Mali – Andy Morgan, manager of Tuareg band Tinariwen has reported on the development of a crisis in the African nation of Mali. According to his account, the northeast of Mali is in turmoil following attacks on military and police installations in the towns of Kidal and Menaka. On the morning of 23rd May, at around 06h00 local time, an armed rebel Tamashek (‘Tuareg’) group under the command of Hassan Fagaga
attacked two military barracks near the regional capital Kidal and held them for the next 24 hours. Fighting continued for some hours as civilians, women and children for the most part, fled into desert.

A number of soldiers, national guardsmen and police took refuge in the old fort of Kidal and continued firing on rebels and civilians in the streets below. There are reports of four fatalities, two soldiers and two rebels. In Menaka,  Moussa Bah, a Tuareg army officer stationed in the local barracks mutinied and fled into the bush with a number of other deserters, having taken a quantity of arms and ammunitions from the camp arsenal.

At around 14h00 today, May 24, an armored division of the Malian army, which had
traveled overnight from Gao in the south, retook Kidal. The rebels have fled north, and the situation is apparently tense but calm.

These events follow a period of mounting regional tension. The politics of the southern Sahara are extremely complex. Simmering disagreements between certain local Tamashek leaders and the Malian government have persisted since the signing of the National Pact which put an end to last Tuareg rebellion in 1996.
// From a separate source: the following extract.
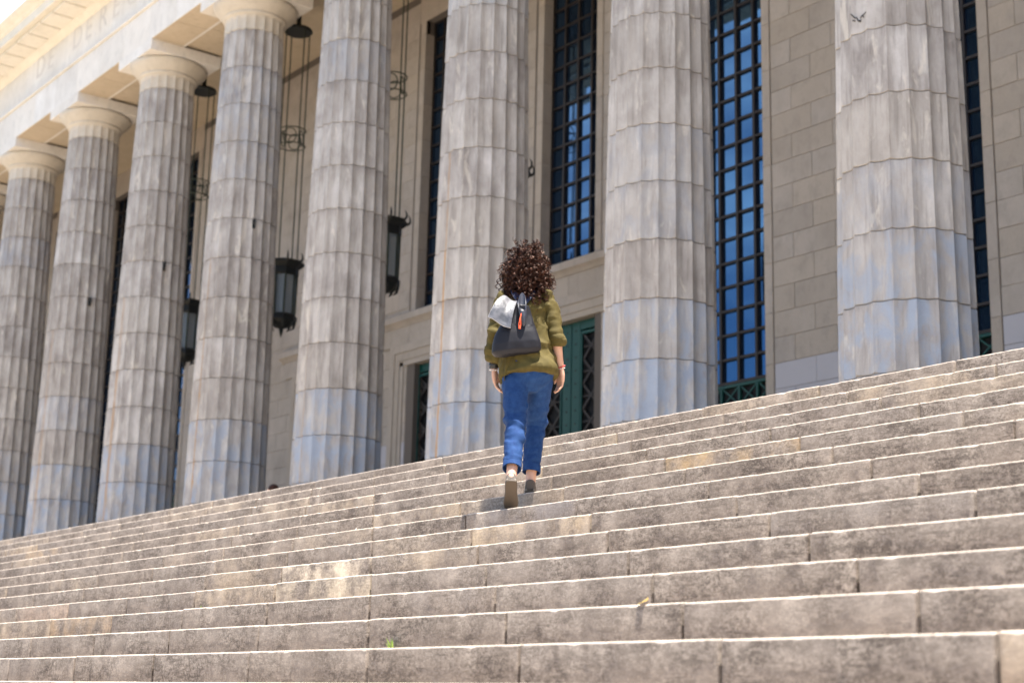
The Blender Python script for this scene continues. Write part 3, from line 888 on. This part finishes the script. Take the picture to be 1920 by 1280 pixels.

The recent opening of a Libyan consulate in Kidal, the strategic rivalry between the Ghadaffi regime and the Algerian government, the discovery of large oil reserves in northern Mali, the presence of renegade fundamentalist militias in southern Algeria and the arrival of US military advisors have all fueled a welter of speculation and rumor.

Kidal is the hometown of the Tamashek group Tinariwen, who are currently on tour
in Sweden and following events anxiously from afar. Various members of the group
have managed to call friends and family in Kidal. They are very concerned for the welfare of their families, who are camping out in the desert in the hottest and driest season of the year.

There is also a concern that this story will remain largely ignored by the western media, or even worse, that events will be misreported and that rumor will mutate into fact. “We call on all friends of the desert and of Tinariwen to help raise awareness of the situation
amongst media organizations in their country
,” said Morgan. Tinariwen’s manager also called for “any NGOs and humanitarian organizations who have a presence in the region to help alleviate the suffering of the civilians caught up in this conflict.”